In Weimar nun tummelten sich die Monster gleich dutzendweise. Klone und Cyborgs gaben sich Tür und Transplantat in die nicht immer ganz eigenen Hände, multipel waren die Seelen, schön scheußlich die Körper, und manch einer wußte schon bald nicht mehr, wo ihm der Kopf stand. Schuld daran war vor allem der Dramatiker Wolfgang Deichsel, dessen Frankenstein-Dramen in einer Werkschau aus den frühen sechziger Jahren im Mittelpunkt des Theater-Komplexes standen: "Frankenstein - Aus dem Leben der Angestellten", "Die Zelle des Schrekkens", "Frankensteins Braut".

Frankenstein nun als Informationstechnologe der ersten Stunde - aber noch immer im weißen Kittel und mit Sauerbruchs Maske : Das klapperte in schöner Harmlosigkeit über Weimars Bühnen und erzählte das alte Schauermärchen vom Monster, das am Ende eben doch immer die anderen sind. Noch ganz im Geiste der alten BRD regiert in Deichsels Theater die Pathosformel vom "Monster, das wir sind" unter dem Namen Entfremdung.

"Wir": Das ist der universelle Verblendungszusammenhang. Damals wie heute - im eigens für Weimar geschriebenen Einakter "Rott" - läßt Deichsel die Türen zum wahren Leben hinter dem falschen scheu klappern und ... und schlägt sie dann allemal zu: "Ich finde nicht raus. Kann mir mal einer den Ausgang zeigen", murmelt das Monster - Rott - unterwürfig, dann fällt der Vorhang.

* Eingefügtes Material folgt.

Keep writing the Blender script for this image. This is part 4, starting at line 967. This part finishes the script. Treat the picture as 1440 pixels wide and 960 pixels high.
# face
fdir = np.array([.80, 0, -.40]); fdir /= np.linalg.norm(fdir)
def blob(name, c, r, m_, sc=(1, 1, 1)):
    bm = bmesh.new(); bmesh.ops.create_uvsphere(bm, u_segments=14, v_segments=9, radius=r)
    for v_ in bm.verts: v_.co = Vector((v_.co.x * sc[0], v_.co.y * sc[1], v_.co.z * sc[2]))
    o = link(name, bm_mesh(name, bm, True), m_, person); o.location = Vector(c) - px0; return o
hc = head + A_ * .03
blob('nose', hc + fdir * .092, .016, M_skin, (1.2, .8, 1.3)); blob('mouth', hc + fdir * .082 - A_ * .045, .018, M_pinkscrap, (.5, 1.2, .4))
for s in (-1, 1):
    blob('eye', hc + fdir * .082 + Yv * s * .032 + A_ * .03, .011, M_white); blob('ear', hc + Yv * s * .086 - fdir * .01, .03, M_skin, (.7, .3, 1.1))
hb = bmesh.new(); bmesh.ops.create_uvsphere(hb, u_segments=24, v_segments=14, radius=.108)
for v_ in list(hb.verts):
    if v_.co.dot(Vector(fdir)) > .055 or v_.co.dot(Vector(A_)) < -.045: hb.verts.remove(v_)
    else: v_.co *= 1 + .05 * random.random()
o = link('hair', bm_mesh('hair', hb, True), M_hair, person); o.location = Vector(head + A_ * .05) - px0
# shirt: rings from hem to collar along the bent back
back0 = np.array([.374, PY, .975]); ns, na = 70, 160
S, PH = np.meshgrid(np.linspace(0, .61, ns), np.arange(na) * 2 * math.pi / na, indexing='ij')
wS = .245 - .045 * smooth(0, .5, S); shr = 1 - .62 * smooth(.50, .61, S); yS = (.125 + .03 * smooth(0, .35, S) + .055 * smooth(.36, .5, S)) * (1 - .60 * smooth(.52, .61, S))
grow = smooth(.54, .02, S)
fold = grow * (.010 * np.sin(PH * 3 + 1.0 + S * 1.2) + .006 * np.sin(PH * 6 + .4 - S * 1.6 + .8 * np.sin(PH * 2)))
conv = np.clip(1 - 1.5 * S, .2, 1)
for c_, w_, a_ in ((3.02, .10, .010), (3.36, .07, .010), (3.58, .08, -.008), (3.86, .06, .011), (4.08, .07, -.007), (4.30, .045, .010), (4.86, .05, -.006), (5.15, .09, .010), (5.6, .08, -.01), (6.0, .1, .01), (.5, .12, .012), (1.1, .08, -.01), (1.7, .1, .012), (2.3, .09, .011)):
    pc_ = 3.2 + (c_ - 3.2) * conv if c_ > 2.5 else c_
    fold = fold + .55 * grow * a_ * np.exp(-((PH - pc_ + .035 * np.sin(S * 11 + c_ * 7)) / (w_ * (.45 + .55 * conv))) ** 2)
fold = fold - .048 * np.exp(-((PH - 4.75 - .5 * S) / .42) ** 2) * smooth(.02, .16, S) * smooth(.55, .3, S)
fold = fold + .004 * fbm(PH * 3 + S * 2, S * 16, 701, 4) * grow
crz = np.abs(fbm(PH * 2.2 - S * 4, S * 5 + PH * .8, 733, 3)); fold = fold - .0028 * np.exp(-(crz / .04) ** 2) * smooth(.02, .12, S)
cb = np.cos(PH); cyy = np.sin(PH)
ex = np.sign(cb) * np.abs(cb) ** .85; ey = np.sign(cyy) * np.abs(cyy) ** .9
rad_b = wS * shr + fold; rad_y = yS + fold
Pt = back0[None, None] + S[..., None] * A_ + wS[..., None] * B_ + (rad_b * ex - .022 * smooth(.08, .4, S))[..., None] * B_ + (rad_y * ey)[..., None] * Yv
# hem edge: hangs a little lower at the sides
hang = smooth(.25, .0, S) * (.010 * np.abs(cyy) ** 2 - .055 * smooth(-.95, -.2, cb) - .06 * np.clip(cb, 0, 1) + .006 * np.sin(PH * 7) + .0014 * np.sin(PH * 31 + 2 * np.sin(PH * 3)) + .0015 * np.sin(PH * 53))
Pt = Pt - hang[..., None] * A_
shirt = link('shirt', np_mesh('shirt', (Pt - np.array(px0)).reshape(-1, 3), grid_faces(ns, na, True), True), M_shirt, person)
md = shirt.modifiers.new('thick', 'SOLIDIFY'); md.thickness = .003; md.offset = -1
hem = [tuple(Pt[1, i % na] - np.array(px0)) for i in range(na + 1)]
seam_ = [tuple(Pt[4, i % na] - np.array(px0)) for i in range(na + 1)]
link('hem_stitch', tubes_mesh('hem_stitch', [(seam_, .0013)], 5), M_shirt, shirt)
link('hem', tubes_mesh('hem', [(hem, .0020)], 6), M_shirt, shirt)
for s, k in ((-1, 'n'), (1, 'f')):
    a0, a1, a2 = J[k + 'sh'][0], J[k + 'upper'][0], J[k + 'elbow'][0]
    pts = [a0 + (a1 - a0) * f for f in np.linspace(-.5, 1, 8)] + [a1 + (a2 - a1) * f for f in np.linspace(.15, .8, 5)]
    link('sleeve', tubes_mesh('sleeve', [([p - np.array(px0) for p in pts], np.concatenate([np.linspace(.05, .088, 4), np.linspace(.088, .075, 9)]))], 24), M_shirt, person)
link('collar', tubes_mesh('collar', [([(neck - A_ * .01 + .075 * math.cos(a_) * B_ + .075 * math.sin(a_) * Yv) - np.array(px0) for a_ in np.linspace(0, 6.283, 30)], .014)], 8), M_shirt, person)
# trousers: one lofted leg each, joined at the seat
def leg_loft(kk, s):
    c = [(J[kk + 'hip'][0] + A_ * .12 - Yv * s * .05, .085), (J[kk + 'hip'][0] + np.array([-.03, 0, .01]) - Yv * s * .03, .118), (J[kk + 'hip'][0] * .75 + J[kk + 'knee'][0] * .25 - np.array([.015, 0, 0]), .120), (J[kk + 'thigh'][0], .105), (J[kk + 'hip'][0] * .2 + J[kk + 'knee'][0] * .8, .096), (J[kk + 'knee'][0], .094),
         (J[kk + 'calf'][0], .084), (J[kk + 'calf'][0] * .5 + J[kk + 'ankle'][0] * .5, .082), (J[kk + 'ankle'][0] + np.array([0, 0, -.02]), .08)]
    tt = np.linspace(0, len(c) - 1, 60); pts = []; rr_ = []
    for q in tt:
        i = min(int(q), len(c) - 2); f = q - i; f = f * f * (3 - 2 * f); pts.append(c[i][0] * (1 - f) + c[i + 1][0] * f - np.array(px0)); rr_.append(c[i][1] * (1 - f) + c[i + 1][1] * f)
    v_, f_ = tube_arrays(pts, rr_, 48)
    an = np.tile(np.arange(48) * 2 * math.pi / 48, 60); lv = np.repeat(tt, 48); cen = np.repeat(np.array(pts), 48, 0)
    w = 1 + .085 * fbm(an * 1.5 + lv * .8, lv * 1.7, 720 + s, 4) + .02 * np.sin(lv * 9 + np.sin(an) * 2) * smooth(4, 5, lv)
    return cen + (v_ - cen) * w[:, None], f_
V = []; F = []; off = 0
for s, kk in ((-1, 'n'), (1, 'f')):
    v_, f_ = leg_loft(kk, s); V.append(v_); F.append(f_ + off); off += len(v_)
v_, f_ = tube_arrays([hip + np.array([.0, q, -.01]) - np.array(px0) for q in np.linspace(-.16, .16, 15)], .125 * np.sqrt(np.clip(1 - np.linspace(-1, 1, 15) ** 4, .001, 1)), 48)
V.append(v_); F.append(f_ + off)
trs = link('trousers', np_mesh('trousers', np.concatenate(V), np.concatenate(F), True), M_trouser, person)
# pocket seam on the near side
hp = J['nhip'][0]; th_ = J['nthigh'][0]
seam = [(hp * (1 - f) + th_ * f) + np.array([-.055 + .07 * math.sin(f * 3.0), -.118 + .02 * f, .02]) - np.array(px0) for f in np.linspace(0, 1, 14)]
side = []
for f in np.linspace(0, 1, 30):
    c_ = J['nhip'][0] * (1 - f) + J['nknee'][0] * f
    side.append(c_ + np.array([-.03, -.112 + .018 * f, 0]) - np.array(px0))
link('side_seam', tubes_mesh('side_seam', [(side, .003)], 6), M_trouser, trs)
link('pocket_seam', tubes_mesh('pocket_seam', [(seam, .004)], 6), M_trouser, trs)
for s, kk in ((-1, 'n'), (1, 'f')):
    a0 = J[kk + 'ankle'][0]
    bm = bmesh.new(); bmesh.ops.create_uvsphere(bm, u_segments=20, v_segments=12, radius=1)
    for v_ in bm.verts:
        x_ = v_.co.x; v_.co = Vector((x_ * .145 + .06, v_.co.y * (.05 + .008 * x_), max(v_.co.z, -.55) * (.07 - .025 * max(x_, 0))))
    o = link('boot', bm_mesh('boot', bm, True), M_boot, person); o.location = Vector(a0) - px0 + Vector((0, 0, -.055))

Natürlich ist das eine Hommage an Samuel Beckett, doch Deichsel macht es uns leichter als sein irischer Kollege. Denn noch gibt es die Sprache, die mit ihren Wendungen die Verblender ins Gegenlicht setzt. Da werden die "Angestellten" zu "Abgestellten"; die Hirnrissigen erkennen, wie man "durch Risse" schaut, und auf die Frage "Ist er denn wieder bei sich?" weiß Cyborg Nickel, zusammengesetzt aus den Körperteilen frischgeklonten Menschenmaterials, nur eine verdutzte Gegenfrage: "Wo?"

In aufwendigen Materialschlachten und wilder Szenen-Kombinatorik versuchten in Weimar sowohl Johannes Brandrup, der junge Berliner Schauspieler und Regisseur der Essener Theatergruppe "Die Zelle", als auch das Volkstheater aus Prießenthal, den Stücken neues Leben einzuhauchen. Doch je virtueller und interaktiver sie sich dabei gebärdeten, desto mehr verkümmerten die Inszenierungen und verströmten den etwas peinlichen Geruch eines in die Jahre gekommenen Mitmachtheaters.

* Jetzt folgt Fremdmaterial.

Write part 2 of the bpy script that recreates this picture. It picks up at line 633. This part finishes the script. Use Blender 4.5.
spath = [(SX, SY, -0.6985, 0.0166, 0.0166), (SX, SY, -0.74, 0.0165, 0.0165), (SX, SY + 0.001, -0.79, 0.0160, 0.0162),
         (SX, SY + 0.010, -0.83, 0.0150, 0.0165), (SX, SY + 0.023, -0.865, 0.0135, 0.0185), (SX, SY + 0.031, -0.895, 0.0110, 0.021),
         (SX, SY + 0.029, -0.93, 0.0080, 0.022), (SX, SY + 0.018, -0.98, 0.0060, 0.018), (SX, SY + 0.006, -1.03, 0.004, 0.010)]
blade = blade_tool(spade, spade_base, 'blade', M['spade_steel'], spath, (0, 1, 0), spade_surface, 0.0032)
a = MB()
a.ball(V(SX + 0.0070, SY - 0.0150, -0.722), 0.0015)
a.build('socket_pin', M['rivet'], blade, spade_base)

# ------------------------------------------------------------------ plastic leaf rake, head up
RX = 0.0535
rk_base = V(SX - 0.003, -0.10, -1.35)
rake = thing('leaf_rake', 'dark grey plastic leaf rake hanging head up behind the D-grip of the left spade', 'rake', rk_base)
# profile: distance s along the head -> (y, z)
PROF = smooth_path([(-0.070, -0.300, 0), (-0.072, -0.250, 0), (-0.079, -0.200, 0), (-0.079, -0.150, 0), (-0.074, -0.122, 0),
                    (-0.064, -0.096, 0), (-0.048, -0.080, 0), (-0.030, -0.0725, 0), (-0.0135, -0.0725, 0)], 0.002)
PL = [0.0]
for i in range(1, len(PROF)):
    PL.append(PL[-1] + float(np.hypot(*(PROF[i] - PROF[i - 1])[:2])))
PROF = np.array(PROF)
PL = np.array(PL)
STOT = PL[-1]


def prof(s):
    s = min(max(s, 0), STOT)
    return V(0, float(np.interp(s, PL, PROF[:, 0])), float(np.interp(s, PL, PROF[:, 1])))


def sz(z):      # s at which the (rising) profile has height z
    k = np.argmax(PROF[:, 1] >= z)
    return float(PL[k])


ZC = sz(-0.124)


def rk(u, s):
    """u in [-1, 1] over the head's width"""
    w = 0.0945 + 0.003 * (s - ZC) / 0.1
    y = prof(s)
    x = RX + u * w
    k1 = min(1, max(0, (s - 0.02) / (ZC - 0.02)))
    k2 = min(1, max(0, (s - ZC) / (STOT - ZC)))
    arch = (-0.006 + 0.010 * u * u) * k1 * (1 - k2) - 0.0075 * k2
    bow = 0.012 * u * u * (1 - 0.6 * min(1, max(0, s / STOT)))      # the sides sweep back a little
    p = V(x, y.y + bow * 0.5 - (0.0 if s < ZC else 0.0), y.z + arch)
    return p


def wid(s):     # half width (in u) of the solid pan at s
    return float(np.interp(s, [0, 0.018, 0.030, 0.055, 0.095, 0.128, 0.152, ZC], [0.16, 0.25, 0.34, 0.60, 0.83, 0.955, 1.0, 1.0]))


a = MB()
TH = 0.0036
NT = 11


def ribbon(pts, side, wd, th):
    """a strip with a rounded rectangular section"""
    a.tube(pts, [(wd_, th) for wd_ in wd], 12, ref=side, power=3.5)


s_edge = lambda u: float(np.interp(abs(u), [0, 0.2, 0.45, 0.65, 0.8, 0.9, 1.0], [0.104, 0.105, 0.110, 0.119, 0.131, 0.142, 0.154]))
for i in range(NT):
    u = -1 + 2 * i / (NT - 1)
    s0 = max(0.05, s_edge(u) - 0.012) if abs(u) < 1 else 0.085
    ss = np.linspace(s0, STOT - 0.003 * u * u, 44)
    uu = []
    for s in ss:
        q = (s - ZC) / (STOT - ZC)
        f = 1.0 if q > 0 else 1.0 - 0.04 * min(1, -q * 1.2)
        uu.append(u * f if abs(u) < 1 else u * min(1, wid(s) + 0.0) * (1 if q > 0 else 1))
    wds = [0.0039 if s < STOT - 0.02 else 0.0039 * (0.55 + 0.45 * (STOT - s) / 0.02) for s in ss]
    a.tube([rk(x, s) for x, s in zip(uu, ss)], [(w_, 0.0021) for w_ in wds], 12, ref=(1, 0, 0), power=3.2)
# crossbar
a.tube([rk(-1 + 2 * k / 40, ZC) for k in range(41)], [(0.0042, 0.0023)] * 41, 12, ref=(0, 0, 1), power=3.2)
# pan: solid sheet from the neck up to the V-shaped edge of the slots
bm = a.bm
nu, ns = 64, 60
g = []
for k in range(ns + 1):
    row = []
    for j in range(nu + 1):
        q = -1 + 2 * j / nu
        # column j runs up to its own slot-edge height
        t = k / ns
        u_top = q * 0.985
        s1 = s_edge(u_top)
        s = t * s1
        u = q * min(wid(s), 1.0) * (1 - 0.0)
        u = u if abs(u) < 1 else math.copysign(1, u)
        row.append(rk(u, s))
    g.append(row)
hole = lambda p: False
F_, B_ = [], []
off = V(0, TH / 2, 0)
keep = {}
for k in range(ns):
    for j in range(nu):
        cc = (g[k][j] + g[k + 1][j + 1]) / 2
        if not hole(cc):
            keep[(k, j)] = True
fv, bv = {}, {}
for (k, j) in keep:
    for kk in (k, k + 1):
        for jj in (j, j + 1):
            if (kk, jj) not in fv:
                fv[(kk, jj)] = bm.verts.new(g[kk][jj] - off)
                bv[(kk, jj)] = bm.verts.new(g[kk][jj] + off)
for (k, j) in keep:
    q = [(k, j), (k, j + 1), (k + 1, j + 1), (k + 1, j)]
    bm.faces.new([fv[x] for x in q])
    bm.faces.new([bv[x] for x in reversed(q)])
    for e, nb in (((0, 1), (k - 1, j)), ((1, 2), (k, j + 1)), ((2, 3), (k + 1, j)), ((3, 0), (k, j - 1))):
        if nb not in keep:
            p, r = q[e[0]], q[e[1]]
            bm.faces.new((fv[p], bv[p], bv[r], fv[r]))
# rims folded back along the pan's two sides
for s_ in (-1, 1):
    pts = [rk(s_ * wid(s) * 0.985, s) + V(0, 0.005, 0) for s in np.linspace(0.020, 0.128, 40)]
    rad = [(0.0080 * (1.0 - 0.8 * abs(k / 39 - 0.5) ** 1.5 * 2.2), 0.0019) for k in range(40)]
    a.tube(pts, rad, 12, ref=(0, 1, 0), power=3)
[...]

Daß der Frankenstein-Komplex auf der Bühne sehr wohl Energien freizusetzen vermag, zeigte hingegen die Produktion des Bukarester Ensembles um Mihai Maniutiu. Sein "Genosse Frankenstein. Geliebter Führer" war totalitäres Theater und wollte nichts anderes sein: Ein schockierender Bildersturm von hinreißender Gewalt, der in seiner strengen Choreographie nicht nur den betörend schönen Bühnenraum auf dem Beton des einstigen Weimarer Mähdrescherwerks "Halle Roter Oktober" jederzeit unter Spannung hielt, sondern der seinem angestrengten Sujet auch jederzeit Paroli zu bieten vermochte.

Maniutius Theater war die pathetische und totale, die anachronistische und zeitlose Inszenierung der Ceausescu-Diktatur - das idiosynkratische Drama vom neuen kommunistischen Menschen. Das aber wollte dann in seiner choreographischen Geschlossenheit schon fast die Rückkehr des Theaters zur antiken Tragödie. So unschuldig zumindest, wie das Deichsel-Theater es glauben macht, scheint die Verwandlungsmaschine Theater dann doch nicht. Der Souverän Kunst trägt dazu bei, wenn es um die Regeln der Menschenerzeugung geht.